Petition created by Czechoslovakian writers and intellectuals in 1977 in opposition to the normalization agenda proposed and carried out by the communist government in Czechoslovakia, seeking "the respect for human and civil rights in [Czechoslovakia] and throughout the world." It addressed the oppression, and human rights violations of the said regime, for despite what was stated in the Czechoslovakian Constitution, the Register of Laws No. 120 published in October 13, 1976 by the International Covenant on Civil and Political Rights, and the International Covenant on Economic, Social and Cultural Rights signed on behalf of the republic in 1968, and reiterated by the final act of the Helsinki Accords of 1975 which came into force on March 23, 1976, none of the promises of increased rights had been carried out by the state. Originally published in a West German Newspaper in 1977, it was endorsed by two hundred and three signers on January 1st of that year, including prominent figures such as Vaclav Havel, Jan Patocka, and former communist foreign minister Jiri Hajek, all three who were specifically named spokespersons of the charter. The number of signers rose to one thousand two hundred people in the mid-1980's, and to about two thousand by the near collapse of 1989. Soon after it was drawn, it was translated into many major languages, published in foreign newspapers around Europe, and broadcast throughout the Western part by radio stations. On the whole, most signers were apolitical, common Czechoslovakian citizens who acted alone, due to a law banning any organized opposition.

In retaliation, the government harshly persecuted, ostracized and isolated the dissidents who had signed the Charter 77. Many, including Havel himself, were arrested and jailed indiscriminately for long periods of time, interrogated (as Patocka was), followed, put on trial or held in detention by the police, or sentenced to hard labor. Others were dismissed from their current jobs and forced to work at low-paying jobs, denied educational opportunities for their children, exiled, had their driver's license suspended, or lost their citizenship. All this was on the grounds that the document was "antistate, antisocialist, and demagogic, abusive." Some of those who signed were maligned as "traitors and renegades", "loyal servant and agent of imperialism," "bankrupt politician" and "international adventurer."
These reactions by the government against signers eventually resulted in the formation of the support group, the Committee for the Defense of the Unjustly Persecuted (VONS) in April of 1978.

Committee for the Defense of the Unjustly Persecuted

One of whose six cofounders was Vaclav Havel, VONS was a support group created in reaction to the persecution of dissident Charter 77 signers by the Czechoslovakian government, then a communist regime, in April 1978. It made known the fate of various signers, and document human rights violations by the government and persecution.

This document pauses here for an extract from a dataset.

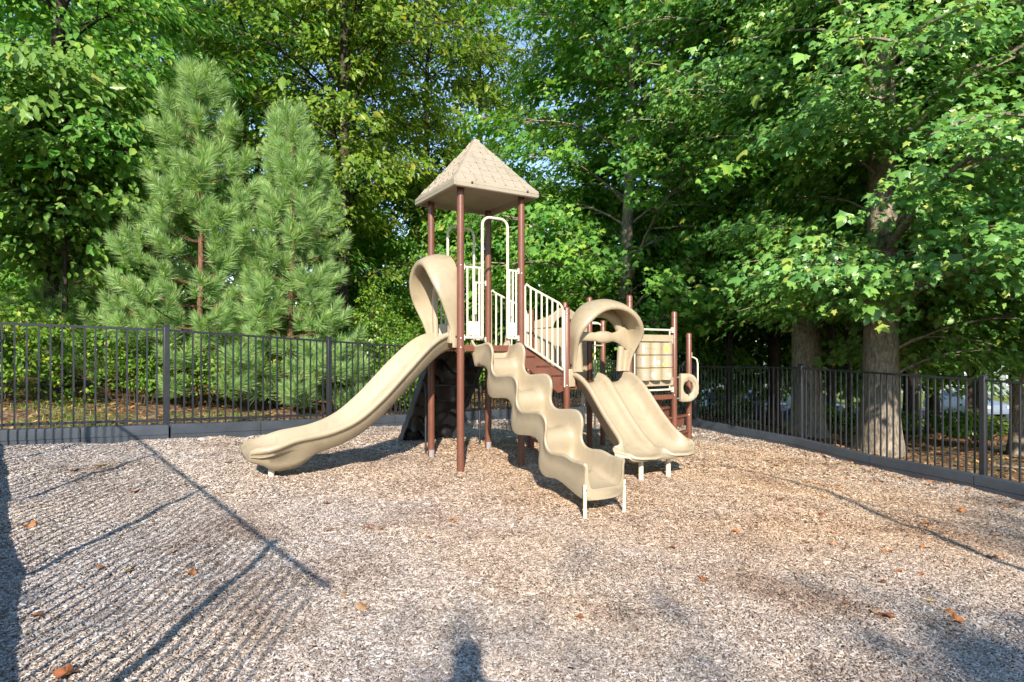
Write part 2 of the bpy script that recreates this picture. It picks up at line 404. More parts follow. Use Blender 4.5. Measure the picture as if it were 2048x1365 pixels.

Up to 1984, over 400 hundred cases were collected.

Civic Forum (CF):

Coalition of communist opposition groups, one of whose leaders was Vaclav Havel, in November of 1989, for the promotion of democratic change in Czechoslovakia before the toppling of the communist regime after the Velvet Revolution, which it partly orchestrated along with the Slovak group, Public Against Violence. Post-revolution, some of its members were freely elected to office for the new republic in May 1990, e.g. Havel as the first president. It financially supported the founding of the Civic Forum Foundation (a separate organization) in May 1990. This new group which has borrowed the name of the former pursues strictly non-political, non-profit charitable projects in Czechoslovakia seeking the rejuvenation of the ideals of the original Civic Forum, as well as, more recently, the revival and preservation of the culture heritage of the Czech republic.